#### [What to produce]
Your task is to transcribe all the entries exactly, excluding pictures.

#### [Supplied records]
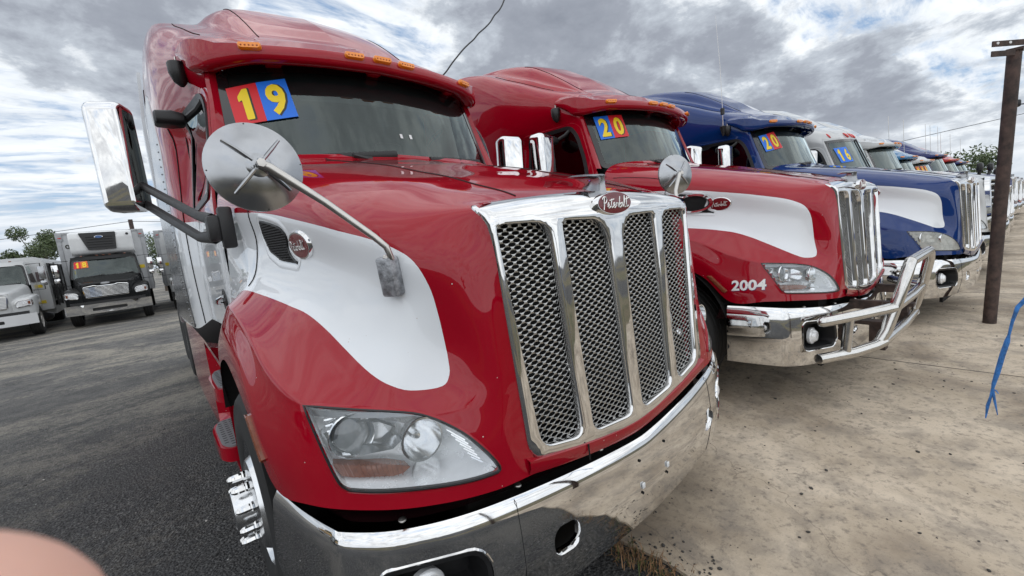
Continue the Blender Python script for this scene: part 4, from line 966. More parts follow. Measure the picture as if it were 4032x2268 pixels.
# second truck: big chrome badge bezel
bz = MB(); rows = []
for k, d in ((1.0, 0.0), (.96, .016), (.80, .02), (.72, .008)):
    rows.append([tuple(osd(-1, .95 + .175 * k * math.cos(a) + (.12 * k if math.cos(a) > .6 else 0), 1.70 + .088 * k * math.sin(a) + (.05 * k if math.cos(a) > .6 and math.sin(a) > 0 else 0), .006 + d)) for a in np.linspace(0, 2 * math.pi, 36, endpoint=False)])
bz.grid(np.array(rows), 0, close_v=True); bz.obj('badge_bezel', [CHROME], T2, 40)
for k, x in enumerate((.07, .145)):
    tg = MB(); tg.grid(np.array([[ws_map((x + dx * .010, 2.385 + dz * .016), -.004) for dz in (-1, 1)] for dx in (-1, 1)])); tg.obj('paper_tag', [PLAINW], T1, 0)
# bull bar
def bullbar(root):
    b = MB(); P = lambda x, y, z: (x, y, z)
    for s in (-1, 1):
        b.tube([P(s * .60, -.235, .50), P(s * .555, -.275, .60), P(s * .50, -.335, .86), P(s * .455, -.365, 1.02), P(s * .42, -.37, 1.075), P(s * .37, -.372, 1.10)], .038, 12)
        side = [P(s * 1.06, -.015, .745), P(s * 1.02, -.035, .745), P(s * .80, -.15, .752), P(s * .62, -.255, .765), P(s * .53, -.31, .775)]
        b.tube(side, .038, 12); b.lathe([(.038, 0), (.030, .02), (.016, .032), (0, .036)], side[0], (s * .9, .45, 0), 12)
        low = [P(s * 1.08, .0, .47), P(s * 1.04, -.02, .47), P(s * .82, -.14, .475), P(s * .64, -.225, .495), P(s * .57, -.265, .52)]
        b.tube(low, .038, 12); b.lathe([(.038, 0), (.036, .01), (.0, .012)], low[0], (s * .9, .45, 0), 12)
        b.tube([P(s * .86, -.12, .745), P(s * .88, -.105, .475)], .034, 12)
    b.tube([P(-.38, -.372, 1.10), P(0, -.378, 1.105), P(.38, -.372, 1.10)], .038, 12)
    b.tube([P(-.52, -.315, .775), P(0, -.33, .78), P(.52, -.315, .775)], .036, 12)
    b.tube([P(-.58, -.262, .52), P(0, -.28, .525), P(.58, -.262, .52)], .036, 12)
    o = b.obj('bull_bar', [STAINLESS], root, 40)
    for s in (-1, 1):
        k = MB(); k.box((s * .40, -.16, .62), (.10, .26, .03)); k.box((s * .40, -.20, .52), (.09, .10, .22)); k.box((s * .40, -.12, .76), (.05, .20, .07)); k.obj('bracket', [RUST], o, 0)
bullbar(T2)
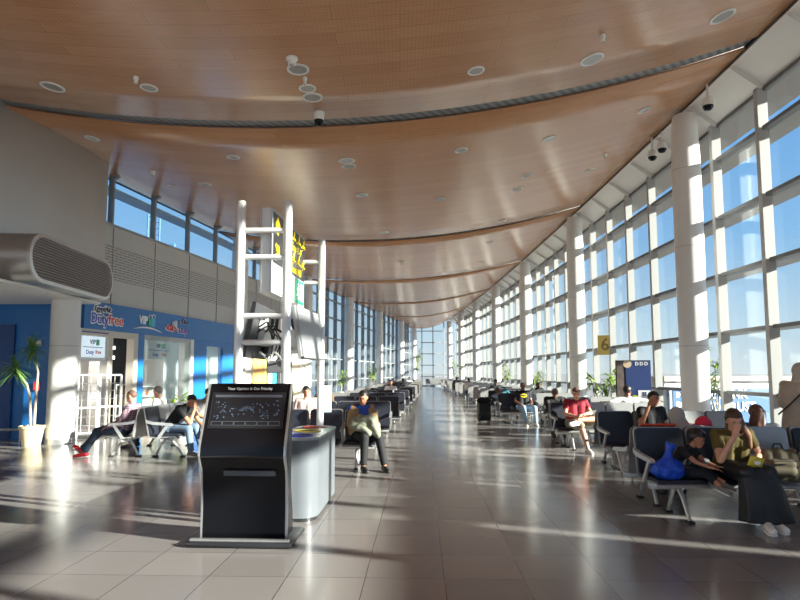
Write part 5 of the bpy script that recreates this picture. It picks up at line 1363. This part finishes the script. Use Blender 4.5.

#### [Finished task]
Continue the Blender Python script for this scene: part 4, from line 966. More parts follow. Measure the picture as if it were 4032x2268 pixels.
# second truck: big chrome badge bezel
bz = MB(); rows = []
for k, d in ((1.0, 0.0), (.96, .016), (.80, .02), (.72, .008)):
    rows.append([tuple(osd(-1, .95 + .175 * k * math.cos(a) + (.12 * k if math.cos(a) > .6 else 0), 1.70 + .088 * k * math.sin(a) + (.05 * k if math.cos(a) > .6 and math.sin(a) > 0 else 0), .006 + d)) for a in np.linspace(0, 2 * math.pi, 36, endpoint=False)])
bz.grid(np.array(rows), 0, close_v=True); bz.obj('badge_bezel', [CHROME], T2, 40)
for k, x in enumerate((.07, .145)):
    tg = MB(); tg.grid(np.array([[ws_map((x + dx * .010, 2.385 + dz * .016), -.004) for dz in (-1, 1)] for dx in (-1, 1)])); tg.obj('paper_tag', [PLAINW], T1, 0)
# bull bar
def bullbar(root):
    b = MB(); P = lambda x, y, z: (x, y, z)
    for s in (-1, 1):
        b.tube([P(s * .60, -.235, .50), P(s * .555, -.275, .60), P(s * .50, -.335, .86), P(s * .455, -.365, 1.02), P(s * .42, -.37, 1.075), P(s * .37, -.372, 1.10)], .038, 12)
        side = [P(s * 1.06, -.015, .745), P(s * 1.02, -.035, .745), P(s * .80, -.15, .752), P(s * .62, -.255, .765), P(s * .53, -.31, .775)]
        b.tube(side, .038, 12); b.lathe([(.038, 0), (.030, .02), (.016, .032), (0, .036)], side[0], (s * .9, .45, 0), 12)
        low = [P(s * 1.08, .0, .47), P(s * 1.04, -.02, .47), P(s * .82, -.14, .475), P(s * .64, -.225, .495), P(s * .57, -.265, .52)]
        b.tube(low, .038, 12); b.lathe([(.038, 0), (.036, .01), (.0, .012)], low[0], (s * .9, .45, 0), 12)
        b.tube([P(s * .86, -.12, .745), P(s * .88, -.105, .475)], .034, 12)
    b.tube([P(-.38, -.372, 1.10), P(0, -.378, 1.105), P(.38, -.372, 1.10)], .038, 12)
    b.tube([P(-.52, -.315, .775), P(0, -.33, .78), P(.52, -.315, .775)], .036, 12)
    b.tube([P(-.58, -.262, .52), P(0, -.28, .525), P(.58, -.262, .52)], .036, 12)
    o = b.obj('bull_bar', [STAINLESS], root, 40)
    for s in (-1, 1):
        k = MB(); k.box((s * .40, -.16, .62), (.10, .26, .03)); k.box((s * .40, -.20, .52), (.09, .10, .22)); k.box((s * .40, -.12, .76), (.05, .20, .07)); k.obj('bracket', [RUST], o, 0)
bullbar(T2)
Write part 5 of the bpy script that recreates this picture. It picks up at line 1363. This part finishes the script. Use Blender 4.5.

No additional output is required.